We believe that for a data revolution to happen, agriculture and food need a fabric of interoperable and interplaying infrastructure layers. Having such an infrastructure in place, will make data sharing and exchange as natural to us, as it is to use the road or rail infrastructure to move from one country to another. This may become possible by the creation of a common data ecosystem, where diverse stakeholders (from smallholders to multinational conglomerates) will both build and use the infrastructures that will propel the industry forward.

Some months ago, Syngenta (with GODAN’s assistance) commissioned Dean Allemang to write a discussion paper that would try to catalyse consensus around what form a global data ecosystem might take, how it could bring value to key players, what cultural changes might be needed to make it a reality, and finally what technology might be needed to support it.
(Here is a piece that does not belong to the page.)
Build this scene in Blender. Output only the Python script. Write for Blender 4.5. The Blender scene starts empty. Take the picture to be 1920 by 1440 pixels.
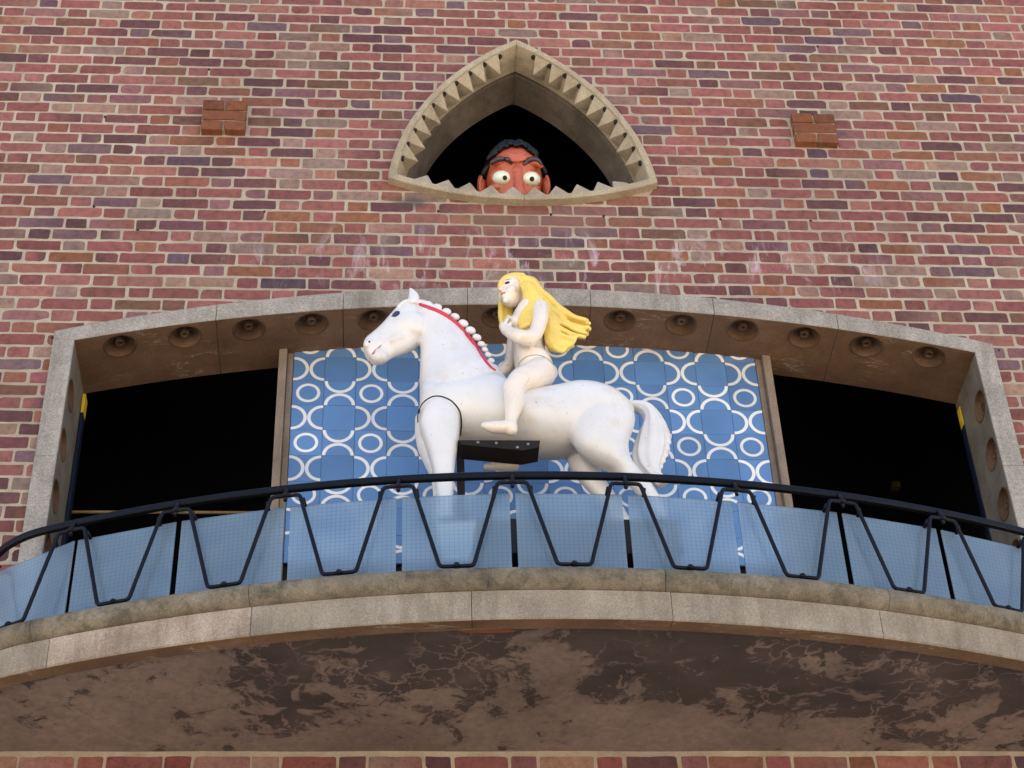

The discussion paper on A Global Data Ecosystem for Agriculture and Food was officially presented on September 16th, during the GODAN Annual Summit in New York.

 

GODAN invited four key organisations engaged in developing data infrastructures (CGIAR, Agrimetrics, ODI and Agroknow) to provide their responses as part of this discussion paper, stating what a common data ecosystem means to them.

In Agroknow’s response paper (Can Europe lead a data revolution in agriculture and food?), we state our belief that the transition of agriculture and food into a highly innovative industry, powered and disrupted by data and digital services, is inevitable. And we explain why we feel that Europe is uniquely positioned to lead and accelerate such a data revolution.